Spin-orbit coupling measurement by the scanning gate microscopy

TL;DR

This paper introduces a method using scanning gate microscopy to extract the Fermi surface and measure the Rashba spin-orbit coupling in a two-dimensional electron gas by analyzing conductance interference patterns.

Contribution

A novel procedure is proposed for extracting the Fermi surface and spin-orbit coupling constant from conductance maps in 2D electron gases with Rashba coupling.

Findings

Characteristic beating patterns in conductance maps reveal spin precession.

Fourier analysis of interference fringes allows extraction of the Fermi surface structure.
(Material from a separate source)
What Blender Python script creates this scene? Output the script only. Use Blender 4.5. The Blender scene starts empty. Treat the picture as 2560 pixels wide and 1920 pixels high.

A simple analytical model fits experimental data to determine the spin-orbit coupling constant.

Abstract

We propose a procedure for extraction of the Fermi surface for a two-dimensional electron gas with a strong Rashba spin-orbit coupling from conductance microscopy. Due to the interplay between the effective spin-orbit magnetic field and the external one within the plane of confinement, the backscattering induced by a charged tip of an atomic force microscope located above the sample, leads to the spin precession, and thus to the spin mixing of the incident and reflected modes. This mixing leads to a characteristic angle-dependent beating pattern visible in the conductance maps. We show that the structure of the Fermi level, bearing signatures of the spin-orbit coupling, can be extracted from the Fourier transform of the interference fringes in the conductance maps as a function of the magnetic field direction. We propose a simple analytical model which can be used to fit the experimental data in order to obtain the spin-orbit coupling constant.